4. Rackstraw Downes: West Texas
July 17 – August 28, 2021
Texas Gallery (Houston)
Via Texas Gallery:
“Texas Gallery is pleased to announce an exhibition of works by Rackstraw Downes painted in and around Marfa and Presidio, TX. Encompassing the artist’s annual winter sojourns in Marfa and Presidio from 1999 to 2016, this exhibition presents works that have not been previously seen in Texas. Spending up to six months yearly in residence in West Texas, first, with a studio in Marfa at the Chinati Foundation and then, a studio in Presidio, Downes worked every day on site, choosing particular views of the vast landscape or localized defined public spaces of a smaller scale. At times, paintings took more than one year to complete with additional finishing in his New York studio.

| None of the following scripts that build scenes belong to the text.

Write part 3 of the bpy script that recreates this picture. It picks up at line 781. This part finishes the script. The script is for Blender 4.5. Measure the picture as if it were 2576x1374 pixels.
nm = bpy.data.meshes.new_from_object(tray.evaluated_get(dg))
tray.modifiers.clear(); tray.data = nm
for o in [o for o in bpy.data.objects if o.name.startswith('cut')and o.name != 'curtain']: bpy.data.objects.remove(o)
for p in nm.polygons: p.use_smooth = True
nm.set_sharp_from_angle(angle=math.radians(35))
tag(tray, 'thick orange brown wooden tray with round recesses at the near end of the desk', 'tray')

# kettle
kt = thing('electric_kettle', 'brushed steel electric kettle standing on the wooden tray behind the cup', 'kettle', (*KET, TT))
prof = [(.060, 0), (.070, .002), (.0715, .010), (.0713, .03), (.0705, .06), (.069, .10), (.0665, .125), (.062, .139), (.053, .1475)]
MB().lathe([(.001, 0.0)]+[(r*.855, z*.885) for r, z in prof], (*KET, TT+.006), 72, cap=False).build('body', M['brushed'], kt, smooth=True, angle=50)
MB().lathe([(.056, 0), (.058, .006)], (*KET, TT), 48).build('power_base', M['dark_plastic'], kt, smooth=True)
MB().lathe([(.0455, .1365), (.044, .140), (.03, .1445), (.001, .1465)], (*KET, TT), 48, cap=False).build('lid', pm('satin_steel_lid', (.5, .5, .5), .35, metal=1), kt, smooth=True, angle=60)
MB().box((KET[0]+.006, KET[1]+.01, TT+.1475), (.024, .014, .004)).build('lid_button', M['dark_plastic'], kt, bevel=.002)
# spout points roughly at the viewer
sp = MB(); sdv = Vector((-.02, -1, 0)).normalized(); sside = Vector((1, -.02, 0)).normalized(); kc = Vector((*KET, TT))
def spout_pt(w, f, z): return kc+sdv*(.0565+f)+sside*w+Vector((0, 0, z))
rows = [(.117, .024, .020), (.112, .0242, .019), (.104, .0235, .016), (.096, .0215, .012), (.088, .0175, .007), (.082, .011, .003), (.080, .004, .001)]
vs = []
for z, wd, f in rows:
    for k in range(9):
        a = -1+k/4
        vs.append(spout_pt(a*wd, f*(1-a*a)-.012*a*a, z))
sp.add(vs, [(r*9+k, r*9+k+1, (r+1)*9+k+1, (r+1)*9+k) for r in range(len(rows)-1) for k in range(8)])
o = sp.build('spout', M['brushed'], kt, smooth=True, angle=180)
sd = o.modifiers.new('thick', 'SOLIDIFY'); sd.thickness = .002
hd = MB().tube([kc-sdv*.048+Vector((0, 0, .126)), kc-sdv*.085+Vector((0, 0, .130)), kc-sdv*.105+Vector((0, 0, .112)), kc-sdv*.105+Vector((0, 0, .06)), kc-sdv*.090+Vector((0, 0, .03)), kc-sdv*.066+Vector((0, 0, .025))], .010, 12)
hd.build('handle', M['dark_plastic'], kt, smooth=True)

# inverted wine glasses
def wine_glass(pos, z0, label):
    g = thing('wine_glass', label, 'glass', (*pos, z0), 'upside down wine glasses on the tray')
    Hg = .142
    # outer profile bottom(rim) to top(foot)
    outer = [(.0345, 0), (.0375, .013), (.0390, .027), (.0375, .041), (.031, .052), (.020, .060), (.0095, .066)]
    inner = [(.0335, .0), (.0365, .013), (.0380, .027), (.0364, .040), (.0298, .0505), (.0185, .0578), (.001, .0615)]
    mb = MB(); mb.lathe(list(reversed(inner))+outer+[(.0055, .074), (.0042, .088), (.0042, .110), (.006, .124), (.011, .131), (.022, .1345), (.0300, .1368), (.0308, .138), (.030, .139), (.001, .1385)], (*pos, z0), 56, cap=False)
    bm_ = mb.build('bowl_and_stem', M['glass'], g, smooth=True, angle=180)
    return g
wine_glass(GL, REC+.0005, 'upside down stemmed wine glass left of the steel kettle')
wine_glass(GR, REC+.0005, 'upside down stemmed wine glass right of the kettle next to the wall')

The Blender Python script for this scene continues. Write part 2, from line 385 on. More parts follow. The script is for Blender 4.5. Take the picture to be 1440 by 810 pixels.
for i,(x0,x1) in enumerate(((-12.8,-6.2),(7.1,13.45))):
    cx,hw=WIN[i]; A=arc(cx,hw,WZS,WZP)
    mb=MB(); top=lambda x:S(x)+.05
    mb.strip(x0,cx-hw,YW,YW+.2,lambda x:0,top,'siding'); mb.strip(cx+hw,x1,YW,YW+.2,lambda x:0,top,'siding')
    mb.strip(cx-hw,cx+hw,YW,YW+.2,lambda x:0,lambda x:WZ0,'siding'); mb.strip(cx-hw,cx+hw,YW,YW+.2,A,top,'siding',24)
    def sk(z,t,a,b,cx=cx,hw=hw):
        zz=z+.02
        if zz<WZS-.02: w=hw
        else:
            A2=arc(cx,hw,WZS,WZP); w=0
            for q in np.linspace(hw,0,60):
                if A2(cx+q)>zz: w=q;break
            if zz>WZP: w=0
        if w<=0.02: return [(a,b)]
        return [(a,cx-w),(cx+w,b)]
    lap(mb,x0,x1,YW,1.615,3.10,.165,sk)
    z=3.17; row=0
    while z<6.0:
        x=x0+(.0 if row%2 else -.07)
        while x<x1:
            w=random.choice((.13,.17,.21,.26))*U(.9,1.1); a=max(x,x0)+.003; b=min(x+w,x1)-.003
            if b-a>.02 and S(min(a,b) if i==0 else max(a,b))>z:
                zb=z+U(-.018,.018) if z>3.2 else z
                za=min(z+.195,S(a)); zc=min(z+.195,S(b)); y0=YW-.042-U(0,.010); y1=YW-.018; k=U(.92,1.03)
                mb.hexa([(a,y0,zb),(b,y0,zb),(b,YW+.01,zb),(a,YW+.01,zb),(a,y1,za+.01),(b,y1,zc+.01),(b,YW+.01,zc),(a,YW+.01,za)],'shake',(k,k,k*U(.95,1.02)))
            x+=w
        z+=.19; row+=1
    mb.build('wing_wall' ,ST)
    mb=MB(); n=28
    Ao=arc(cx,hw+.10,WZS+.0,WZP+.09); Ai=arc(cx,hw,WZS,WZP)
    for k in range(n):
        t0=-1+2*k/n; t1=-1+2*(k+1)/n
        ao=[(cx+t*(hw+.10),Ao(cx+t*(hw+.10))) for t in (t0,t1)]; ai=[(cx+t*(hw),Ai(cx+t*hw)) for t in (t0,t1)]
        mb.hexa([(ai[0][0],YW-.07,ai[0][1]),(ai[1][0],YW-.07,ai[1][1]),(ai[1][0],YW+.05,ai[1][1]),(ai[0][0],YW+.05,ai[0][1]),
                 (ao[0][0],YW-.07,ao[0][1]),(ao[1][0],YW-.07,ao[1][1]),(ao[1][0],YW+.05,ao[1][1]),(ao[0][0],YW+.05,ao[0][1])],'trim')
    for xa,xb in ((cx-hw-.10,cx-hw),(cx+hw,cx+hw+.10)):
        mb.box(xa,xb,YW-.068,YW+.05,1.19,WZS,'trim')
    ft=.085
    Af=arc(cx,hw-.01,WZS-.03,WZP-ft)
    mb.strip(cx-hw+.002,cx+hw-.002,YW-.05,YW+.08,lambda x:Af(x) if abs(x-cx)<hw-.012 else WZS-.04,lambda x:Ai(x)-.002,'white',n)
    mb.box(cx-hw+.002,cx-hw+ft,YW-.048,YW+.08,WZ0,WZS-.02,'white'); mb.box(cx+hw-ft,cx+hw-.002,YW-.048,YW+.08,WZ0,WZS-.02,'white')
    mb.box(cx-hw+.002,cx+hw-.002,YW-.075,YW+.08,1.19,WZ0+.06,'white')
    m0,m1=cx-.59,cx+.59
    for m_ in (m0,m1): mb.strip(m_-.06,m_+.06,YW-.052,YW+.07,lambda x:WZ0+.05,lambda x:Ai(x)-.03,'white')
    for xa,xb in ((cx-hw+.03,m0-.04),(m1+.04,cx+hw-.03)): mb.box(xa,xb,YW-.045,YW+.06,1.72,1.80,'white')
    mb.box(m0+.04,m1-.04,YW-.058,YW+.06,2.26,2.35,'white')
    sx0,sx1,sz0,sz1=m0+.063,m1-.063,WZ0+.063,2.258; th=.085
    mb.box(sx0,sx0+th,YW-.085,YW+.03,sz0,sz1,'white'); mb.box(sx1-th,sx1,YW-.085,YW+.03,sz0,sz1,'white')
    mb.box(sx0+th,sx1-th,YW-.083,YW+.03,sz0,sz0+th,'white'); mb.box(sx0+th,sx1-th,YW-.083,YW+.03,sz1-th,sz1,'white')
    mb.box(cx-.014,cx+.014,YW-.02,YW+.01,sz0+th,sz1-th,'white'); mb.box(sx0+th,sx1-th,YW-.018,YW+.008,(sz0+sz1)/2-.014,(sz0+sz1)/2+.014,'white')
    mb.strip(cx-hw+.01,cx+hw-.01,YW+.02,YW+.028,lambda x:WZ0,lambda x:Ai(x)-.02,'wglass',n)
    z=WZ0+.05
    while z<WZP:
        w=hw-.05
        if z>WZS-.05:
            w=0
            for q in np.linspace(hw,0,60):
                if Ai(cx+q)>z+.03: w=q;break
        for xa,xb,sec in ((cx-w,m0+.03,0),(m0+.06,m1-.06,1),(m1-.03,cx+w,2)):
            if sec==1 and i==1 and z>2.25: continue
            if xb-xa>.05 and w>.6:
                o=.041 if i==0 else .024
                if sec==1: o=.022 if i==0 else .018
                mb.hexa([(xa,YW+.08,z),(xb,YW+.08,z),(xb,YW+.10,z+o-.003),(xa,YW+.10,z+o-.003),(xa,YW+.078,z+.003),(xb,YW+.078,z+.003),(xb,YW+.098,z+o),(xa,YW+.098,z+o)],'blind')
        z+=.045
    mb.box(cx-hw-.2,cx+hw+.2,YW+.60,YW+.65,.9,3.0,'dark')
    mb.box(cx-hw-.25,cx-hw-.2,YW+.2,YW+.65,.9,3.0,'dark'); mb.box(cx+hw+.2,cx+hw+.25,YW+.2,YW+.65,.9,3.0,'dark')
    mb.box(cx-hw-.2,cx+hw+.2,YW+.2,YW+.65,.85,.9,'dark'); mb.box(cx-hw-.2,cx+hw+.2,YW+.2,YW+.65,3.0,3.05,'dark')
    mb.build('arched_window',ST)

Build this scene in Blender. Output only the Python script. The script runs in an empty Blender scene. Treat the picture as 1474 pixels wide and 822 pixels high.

“Texas Gallery’s first exhibition of work by Rackstraw Downes was in 1987, consisting of drawings made while wintering in Galveston. In 1998, Fredericka Hunter suggested he might consider working in Marfa after he had made an initial visit there. He was a resident artist at Chinati for two winters. In 2002, Downes returned to West Texas where he established a studio in Presidio, TX, to which he returned annually for fourteen years.”
5. Matthew Wood: Biomorphagrams: A History of The Future
July 10 – August 29, 2021
Umbrella Gallery (Dallas)
Via Umbrella Gallery:
“Matthew Wood is a Dallas-based artist who has recently relocated back to DFW after two decades of bouncing between New York City and Los Angeles. His Biomorphagrams explore the concepts of contemporary figurative abstraction and beg the question, ‘What makes a painting a painting?’ This is Wood’s first major exhibition in DFW and second solo exhibition to date.”